上記実施形態および変形例の各構成要素と本発明の各構成要素の対応関係を以下に示す。但し、実施形態の各構成要素は単なる一例であって、本発明の各構成要素を限定するものではない。
締結工具1A、1Bの各々は、「締結工具」の一例である。ブラインドリベット9、ピン91、スリーブ95は、夫々、「ファスナ」、「ピン」、「筒状部」の一例である。ハウジング20は、「ハウジング」の一例である。スリーブ51A、51Bの各々は、「保持部材」の一例である。駆動軸A1は、「駆動軸」の一例である。ノーズピース52A、52Bの各々は、「ピン受け入れ部」の一例である。受入れ孔520は、「貫通孔」の一例である。ジョー583は、「ピン把持部」の一例である。駆動機構4は、「駆動機構」の一例である。位置決め部54は、「位置決め部」の一例である。当接部53A、53Bの各々は、「ファスナ当接部」の一例である。連結部55は、「連結部」の一例である。抜け止め部57は、「抜け止め部」の一例である。モータ31は、「モータ」の一例である。

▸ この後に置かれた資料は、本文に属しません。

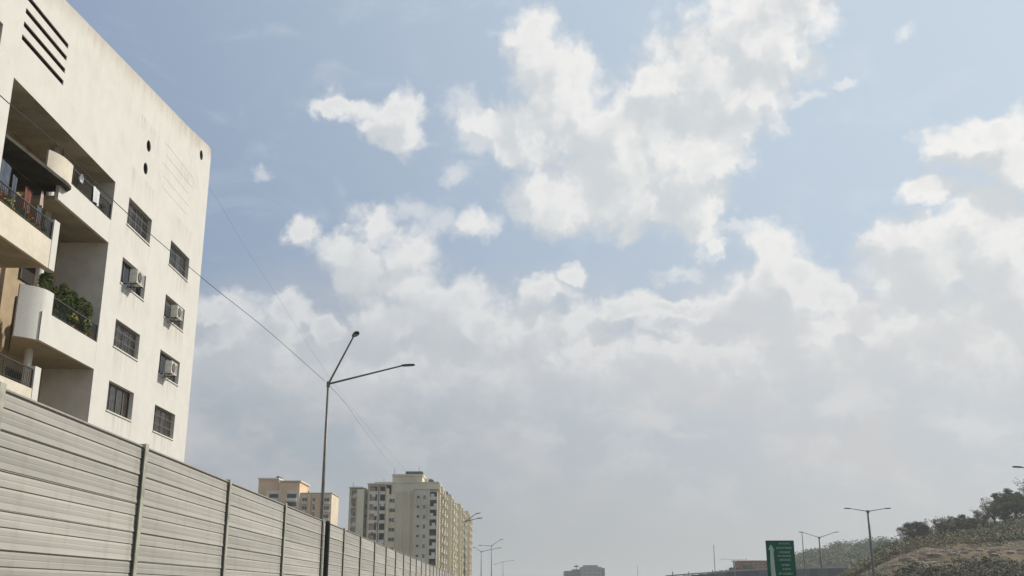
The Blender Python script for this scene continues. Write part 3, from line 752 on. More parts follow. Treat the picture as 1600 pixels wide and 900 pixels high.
# satellite dish and wall globe
t = thing('satellite_dish', 'small white satellite dish on the top right balcony railing', 'satellite dish', (BX - 0.02, 41.0, 16.4))
mb = MB(); rings = 5; n_ = 18
for j in range(rings + 1):
    for k in range(n_):
        r = .20 * j / rings; a = 2 * math.pi * k / n_; mb.v.append((.16 - .14 * (1 - (j / rings) ** 2) + .0, r * math.cos(a), .45 + r * math.sin(a)))
for j in range(rings):
    for k in range(n_): q_ = (k + 1) % n_; mb.f.append([j * n_ + k, (j + 1) * n_ + k, (j + 1) * n_ + q_, j * n_ + q_]); mb.m.append(0)
mb.build('dish', 'cloth_white', t, smooth=True)
MB().tube([(.0, 0, 0), (.0, 0, .45)], .02, 8).build('mast', 'rail_dark', t)
MB().tube([(.06, 0, .22), (.30, 0, .34)], .012, 6).build('feed_arm', 'rail_dark', t)
t = thing('globe_lamp', 'round pale globe lamp by the column in the top recess', 'lamp', (-19.25, 41.1, 17.75))
bm = bmesh.new(); bmesh.ops.create_uvsphere(bm, u_segments=16, v_segments=10, radius=0.16); me = bpy.data.meshes.new('globe'); bm.to_mesh(me); bm.free(); me.materials.append(MAT['cloth_pink']); put('globe', me, t)
MB().tube([(0, 0, .14), (0, 0, .5)], .02, 8).build('stem', 'rail_dark', t)

# ------------------------------------------------------------------ street lamps
def lamp_head(mb_parent, p, d, hs=1.0):
    d = Vector(d).normalized(); side = d.cross(Vector((0, 0, 1))).normalized(); up = side.cross(d)
    def pt(a, b, c): return p + (d * a + side * b + up * c) * hs
    secs = [(-.10, .06, .05, .03), (.10, .16, .06, .05), (.45, .19, .055, .055), (.72, .15, .04, .05), (.80, .06, .02, .03)]
    mb = MB(); 
    for a, b, c, e in secs: mb.v += [tuple(pt(a, -b, -e)), tuple(pt(a, b, -e)), tuple(pt(a, b * .75, c)), tuple(pt(a, -b * .75, c))]
    for i in range(len(secs) - 1):
        for k in range(4): q_ = (k + 1) % 4; mb.f.append([4 * i + k, 4 * i + q_, 4 * i + 4 + q_, 4 * i + 4 + k]); mb.m.append(0)
    mb.f += [[0, 3, 2, 1], [16, 17, 18, 19]]; mb.m += [0, 0]
    o = mb.build('lamp_head', 'lamp_head', mb_parent)
    g_ = MB(); g_.add([pt(.12, -.12, -.058), pt(.55, -.12, -.062), pt(.55, .12, -.062), pt(.12, .12, -.058)], [(0, 1, 2, 3)]); g_.build('lens', 'lamp_glass', o)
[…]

更に、本発明および上記実施形態とその変形例の趣旨に鑑み、以下の態様が構築される。以下の態様は、独立して、あるいは、実施形態に示す締結工具1A、1B、上記変形例、別の態様、または各請求項に記載された発明と組み合わされて採用されうる。
[態様1]
前記保持部材の前記前端部、および前記連結部のうち一方は、雄ネジ部を有し、前記保持部材の前記前端部、および前記連結部のうち他方は、前記雄ネジ部と螺合可能な雌ネジ部を有する。
[態様2]
前記ファスナ当接部は、前記駆動軸を中心とする円盤状に形成され、
前記位置決め部は、円筒状に形成されて、前記ファスナ当接部の中央部から前記駆動軸に沿って突出し、
前記連結部は、円筒状に形成されて、前記ファスナ当接部の周縁部から、前記位置決め部と同じ方向に突出している。
[態様3]
前記ピン受け入れ部は、互いに別個に形成された第1部材および第2部材を備え、
前記第1部材は、前記位置決め部と前記ファスナ当接部とを含み、
前記第2部材は、前記連結部を含む。
第1部材521、第2部材522は、夫々、「第1部材」、「第2部材」の一例である。
[態様4]
前記抜け止め部は、前記ファスナ当接部に設けられている。